Increasing numbers of traders are using their smartphones to conduct foreign exchange deals, a J.P Morgan survey showed on Monday. In the second annual edition of an online survey among 400 institutional traders - a ,majority of them focused on foreign exchange markets - J.P Morgan found the proportion of investors now using a mobile trading app jumped by about 20 percentage points to about 37 percent.
Significant barriers remain, in particular, with relation to company policies preventing trading on mobile devices. But Scott Wacker, global head of e-commerce sales and marketing at the US-based bank, said electronic trading will continue to grow "whether as a result of external regulatory push or an internal drive for efficiency.
"As the market becomes increasingly comfortable with the security protocols with mobile trading technology, we expect that electronic trading and interaction with the financial markets over mobile devices to increase," Wacker told Reuters.
The survey also found that the average proportion of notional trading volumes that will go through electronic channels rising to 74 percent in 2018 from 68 percent last year. While currency markets are far further ahead than their fixed income counterparts in terms of proportion of trading that goes through e-channels, traders say there is a fair amount of volumes on currency swaps and options that have yet to migrate electronically.
The survey also found that market structure and regulatory changes were the biggest source of concern for currency traders with about 37 percent of those surveyed citing that as the major issue facing them followed by geopolitical events and global economic uncertainty at 27 percent and 25 percent respectively.
A Bank of International Settlements report in September 2016 showed global currency trading fell to a daily average of $5.1 trillion in April 2016, a 5.5 percent from the $5.4 trillion average three years ago and the first broad contraction of the market since 2001.

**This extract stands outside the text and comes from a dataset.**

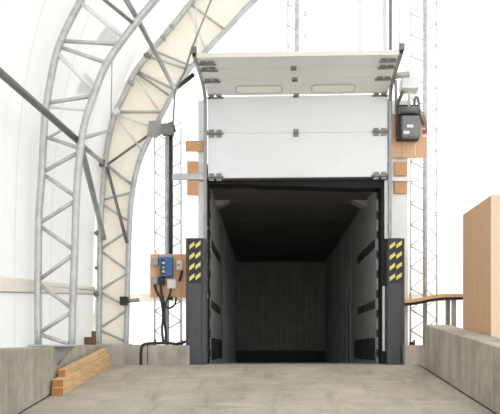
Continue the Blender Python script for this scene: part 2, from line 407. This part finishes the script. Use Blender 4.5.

Increasingly, a larger chunk of the volumes in currency markets takes place in swaps and other derivatives rather than cash markets. Trading via algorithms is expected to see a significant jump this year compared to click to trade, which is where investors respond to streaming prices from banks or the RFQ approach where investors request prices from various liquidity providers. Keeping in line with a general pick up in currency and bond market volatility over the opening weeks of the year, large banks as well as multi-dealer platforms have reported a pick up in trading flow.
In the first five days of trading under the second version of the Markets in Financial Instruments Directive (MiFID II), Tradeweb's multi-dealer platform said European credit market volumes surged 70 percent over the daily average in 2017. J.P Morgan took the top spot among foreign exchange dealers, according to a survey published last year by Greenwich Associates followed by Citigroup, UBS and Deutsche Bank.